▸ **MATERIAL FOR THIS TASK**

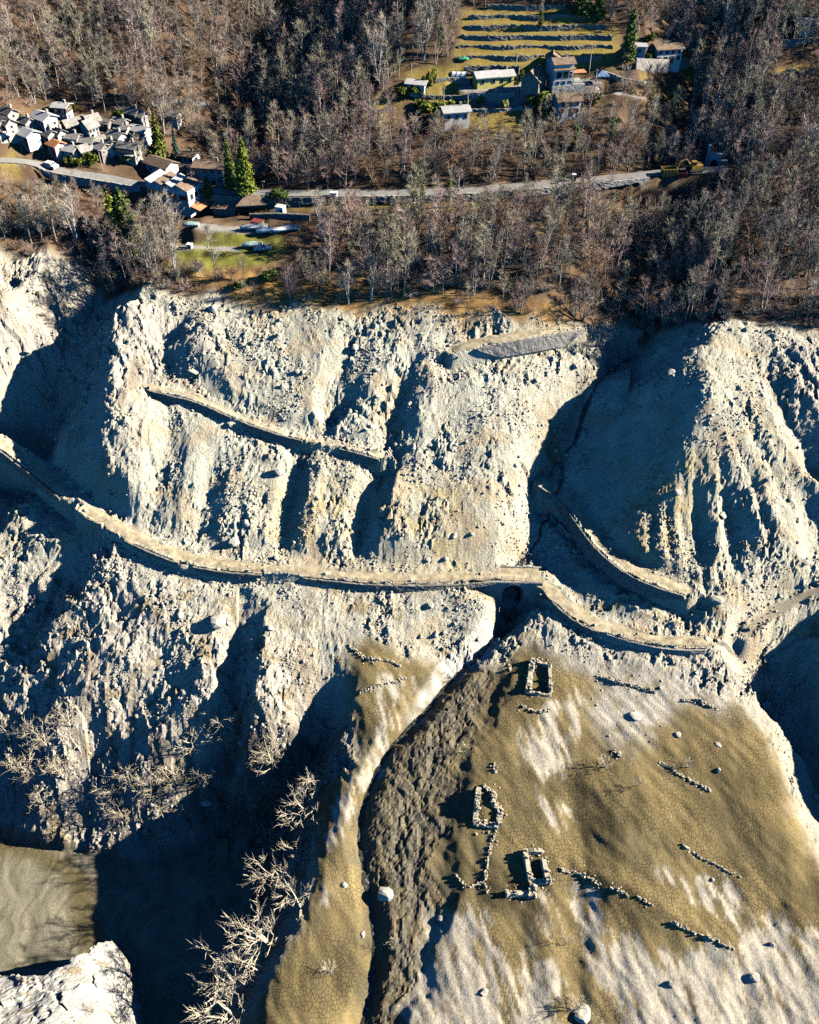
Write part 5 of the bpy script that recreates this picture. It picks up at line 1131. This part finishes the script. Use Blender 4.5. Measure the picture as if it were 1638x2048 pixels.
def house(label, u, v, W, D, h, rz, wall='stone', roof='stone', pitch=28, front=(2, 1), side=(1, 1), door=True, chim=True, shut=False, cat='house', name='house', upper=None, balcony=False, ww=0.7, wh=0.9):
    p = put(u, v); low = 2.5
    if u < 312 and v < 330: W, D, h, low, ww, wh = W * 0.80, D * 0.78, h * 0.64, 1.2, 0.5, 0.62          # the old village: small low houses
    rz = math.radians(rz); root = empty(name, p, rz); tag(root, label, cat); pt = math.radians(pitch)
    mesh_obj('wall', *gable_body(W, D, h, pt, low), WM[wall], root)
    rf = mesh_obj('roof', *roof_mesh(W, D, h, pt, sag=0.06 if roof == 'stone' else 0), RM[roof], root)
    if chim:
        box_part('chimney', W * 0.22, D * 0.12, h + D / 2 * math.tan(pt) + 0.35, 0.5, 0.5, 1.1, M_CHIM, rf)
    nf, sf = front; ns, ss = side
    for s in range(sf):
        z = h - 0.7 - s * min(1.9, h * 0.45) if sf > 1 else h * 0.62
        for i in range(nf):
            x = -W / 2 + W * (i + 0.5) / nf
            if door and s == sf - 1 and i == nf // 2 and sf > 1: continue
            window(root, x, -D / 2 - 0.02, z, ww, wh, 0, shut and s == 0)
    for s in range(ss):
        z = h - 0.7 - s * min(1.9, h * 0.45) if ss > 1 else h * 0.62
        for i in range(ns): window(root, W / 2 + 0.02, -D / 2 + D * (i + 0.5) / ns, z, ww, wh, math.pi / 2)
    if door: ubox('door', U_DOOR, root, (W * (0.12 if sf > 1 else 0.3), -D / 2 - 0.02, 0.75), (0.9, 0.12, 1.7))
    if upper:
        V, F = gable_body(W + 0.06, D + 0.06, h, pt, -h * 0.5); mesh_obj('upper_cladding', V, F, WM[upper], root)
    if balcony:
        b = box_part('balcony', 0, -D / 2 - 0.5, h * 0.5, W * 0.9, 1.0, 0.14, WM['grey'], root)
        for i in range(7): box_part('baluster', -W * 0.42 + W * 0.84 * i / 6, -0.44, 0.45, 0.07, 0.07, 0.85, WM['dark'], b)
        box_part('handrail', 0, -0.44, 0.9, W * 0.88, 0.09, 0.08, WM['dark'], b)
    return root
V_ = -38
for a in (
 ('large white two storey house with a broad sunlit gable in the village', 95, 262, 5.6, 4.8, 5.2, V_, 'white', 'grey', 24, (4, 2), (2, 1), True, True),
 ('white house with pale tin roof and blank bright gable, left of the village', 60, 285, 5.2, 4.4, 3.6, V_, 'white', 'tin', 24, (2, 1), (0, 0), True, False),
 ('stand-alone house with dark upper storey above the village', 128, 233, 4.2, 3.8, 3.9, -12, 'blue', 'grey', 16, (2, 2), (1, 1), False, True, False, 'house', 'house', 'dark'),
 ('stone house with pale gable at the upper left of the village', 22, 238, 3.6, 3.4, 2.6, V_, 'cream', 'stone', 32, (1, 1), (1, 1), False),
 ('two storey house with balcony at the left end of the village', 20, 268, 3.8, 3.6, 4.2, V_, 'cream', 'stone', 34, (2, 2), (1, 2), True, False, False, 'house', 'house', None, True),
 ('small house with white gable behind the tin roofed house', 56, 256, 3.8, 3.2, 2.6, V_, 'white', 'stone', 32, (1, 1), (1, 1), False),
 ('low stone barn left of the large white house', 68, 262, 3.6, 3.4, 2.2, 35, 'stone', 'stone', 28, (1, 1), (0, 0), True, False),
 ('stone house with white gable in front of the large white house', 101, 284, 4.0, 3.4, 3.2, V_, 'cream', 'stone', 32, (2, 1), (1, 2), True, True),
 ('narrow house with bright gable right of the large white house', 121, 281, 3.2, 3.2, 3.0, V_, 'white', 'stone', 36, (1, 1), (1, 1), False),
 ('dark stone house with steep roof beside a green garden in the village', 143, 264, 3.2, 3.4, 3.0, 40, 'stone', 'stone', 36, (1, 1), (1, 1), True),
 ('long low house with a row of white framed openings', 147, 288, 4.6, 3.2, 2.8, -15, 'grey', 'stone', 26, (4, 1), (1, 1), False),
 ('house with the only orange tiled roof in the village', 116, 308, 3.6, 3.4, 3.8, V_, 'pink', 'orange', 26, (1, 2), (1, 1), True, False),
 ('pale house with wide grey roof at the lower edge of the village', 143, 312, 4.8, 3.8, 2.8, -22, 'white', 'grey', 24, (2, 1), (1, 1), True),
 ('highest stone house at the right of the village', 270, 240, 3.8, 3.4, 3.0, -30, 'stone', 'stone', 30, (2, 1), (1, 1), True),
 ('narrow house with tall white end wall below the highest stone house', 284, 250, 3.0, 2.8, 3.8, -28, 'white', 'stone', 30, (1, 2), (0, 0), False, True),
 ('stone house with tall gable behind the grey arched house', 187, 256, 3.6, 3.4, 3.2, 42, 'stone', 'stone', 36, (1, 1), (1, 1), True),
 ('grey stone house with a gable of three tall windows', 182, 270, 3.4, 4.0, 3.6, 52, 'grey', 'stone', 38, (3, 1), (3, 1), False, False),
 ('small stone cottage left of the dark gabled house', 158, 254, 3.2, 3.0, 2.4, 42, 'stone', 'stone', 34, (1, 1), (1, 1), False, False),
 ('low stone hut between gardens in the middle of the village', 212, 254, 3.4, 2.6, 2.0, -20, 'stone', 'stone', 28, (1, 1), (0, 0), True, False),
 ('stone house with two chimneys in the upper right of the village', 243, 257, 3.6, 3.2, 2.6, -25, 'stone', 'stone', 30, (1, 1), (1, 1), True),
 ('house with white right end and dark front left of the shuttered house', 250, 271, 3.6, 3.2, 3.0, -22, 'cream', 'stone', 24, (2, 1), (0, 0), True),
 ('big pale house with blue shutters at the right of the village', 284, 280, 5.0, 4.0, 4.2, -22, 'white', 'grey', 22, (3, 2), (0, 0), True, True, True),
 ('central house with broad stone roof above white walls', 236, 288, 4.4, 3.8, 3.2, -30, 'white', 'stone', 30, (2, 1), (2, 1), True),
 ('house with a red painted gable', 266, 292, 3.0, 3.0, 2.8, -55, 'red', 'stone', 32, (1, 1), (1, 1), False, False),
 ('stone house with sun bleached roof left of centre in the village', 178, 296, 4.0, 3.2, 2.8, -15, 'stone', 'stone', 28, (2, 1), (1, 1), True),
 ('small stone house with chimney in the crowded middle of the village', 200, 294, 3.0, 3.0, 2.6, 40, 'stone', 'stone', 34, (1, 1), (1, 1), False),
 ('small house with bright white gable below the central house', 222, 303, 3.4, 3.4, 3.0, V_, 'white', 'stone', 32, (1, 1), (1, 1), False),
 ('tall stone house with wide roof at the lower edge of the village', 204, 312, 4.0, 3.6, 3.6, -30, 'stone', 'stone', 28, (1, 2), (2, 1), True),
 ('dark gabled stone house behind the yellow shrubs', 172, 312, 3.6, 3.2, 2.8, 45, 'stone', 'stone', 34, (1, 1), (1, 1), True, False),
 ('house with long wooden balconies at the lower right of the village', 262, 315, 5.4, 4.0, 4.4, -18, 'cream', 'stone', 26, (3, 2), (1, 2), True, True, False, 'house', 'house', None, True),
 ('half hidden stone house at the left edge of the photo', 2, 262, 3.6, 3.2, 3.0, V_, 'stone', 'stone', 32, (1, 1), (1, 1), True, False),
 ('small cottage in the dark field right of the village', 350, 246, 2.6, 2.4, 2.2, -15, 'white', 'stone', 28, (2, 1), (0, 0), False, False),
 # by the road
 ('long building with blank white gable beside the road', 327, 352, 6.6, 4.0, 3.2, -34, 'white', 'brown', 24, (2, 1), (0, 0), True, False),
 ('pale blue roofless looking house above the road', 381, 332, 4.0, 3.4, 3.0, -22, 'blue', 'brown', 12, (3, 2), (1, 1), False, True),
 ('low open garage with brown roof between two roadside houses', 374, 358, 5.0, 3.4, 2.6, -10, 'stone', 'brown', 14, (2, 1), (0, 0), False, False),
 ('long roadside house with brown roof and white upper storey', 426, 366, 7.0, 4.2, 4.4, -8, 'white', 'brown', 18, (4, 2), (1, 1), True, True),
 ('low shed with brown roof in front of the retaining wall', 452, 424, 5.0, 2.6, 1.4, -6, 'stone', 'brown', 18, (0, 0), (0, 0), False, False),
 # hamlet
 ('left half of the yellow house with two large dark windows', 971, 172, 5.4, 4.0, 2.6, 14, 'yellow', 'grey', 20, (2, 1), (0, 0), False, False),
 ('right half of the yellow house with two small windows', 1006, 170, 4.0, 3.8, 2.6, 14, 'yellow', 'grey', 20, (2, 1), (1, 1), False, True),
 ('dark stone house with steep wooden gable beside the yellow house', 1066, 180, 4.6, 4.4, 3.0, 62, 'stone', 'brown', 40, (2, 1), (2, 2), True, False),
 ('lower white house with dark door at the lower right of the hamlet', 1132, 224, 5.4, 4.2, 3.2, 12, 'white', 'brown', 24, (3, 2), (1, 1), True, False),
 ('low white house with flat grey roof at the lower left of the hamlet', 910, 243, 6.0, 4.0, 2.8, 12, 'white', 'grey', 14, (3, 1), (1, 1), False, True),
 ('flat white annex left of the low white house', 876, 251, 3.8, 3.0, 1.7, 12, 'white', 'brown', 8, (2, 1), (0, 0), False, False),
 ('small hut with pale roof among laurels at the left of the hamlet', 834, 184, 4.4, 3.0, 2.2, -16, 'white', 'grey', 16, (1, 1), (1, 1), False, False),
 ('little white cottage with dark gable behind the tower house', 1104, 134, 2.6, 2.8, 2.4, 82, 'white', 'brown', 30, (0, 0), (2, 1), False, False),
 ('two storey white house with dark windows at the upper right', 1330, 121, 6.4, 4.0, 3.2, 12, 'white', 'brown', 16, (4, 2), (1, 2), True, False),
 ('grey shed left of the upper right white house', 1277, 112, 2.6, 2.4, 2.4, -6, 'grey', 'grey', 8, (1, 1), (0, 0), False, False),
 ('house with pale blue roof in the wood near the top right corner', 1610, 62, 4.4, 3.4, 2.2, -8, 'white', 'tin', 18, (2, 1), (1, 1), False, False),
): house(*a)

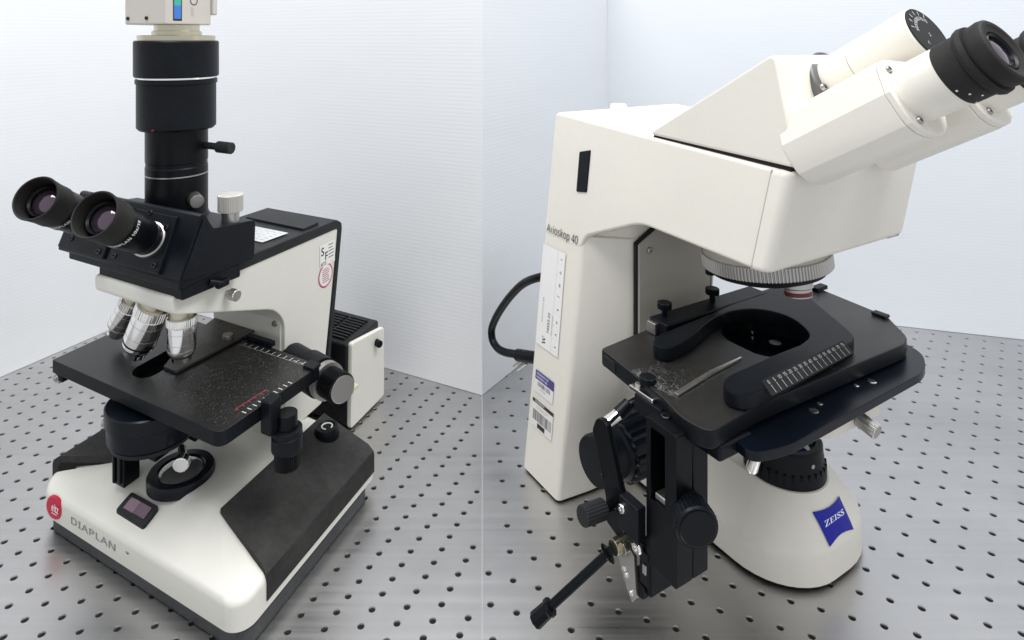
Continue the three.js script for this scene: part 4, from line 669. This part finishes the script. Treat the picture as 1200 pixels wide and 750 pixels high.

▸ **AIM**
What is the number of lines that contain "script"? Reply with that number alone.

▸ **TASK SOLUTION**
2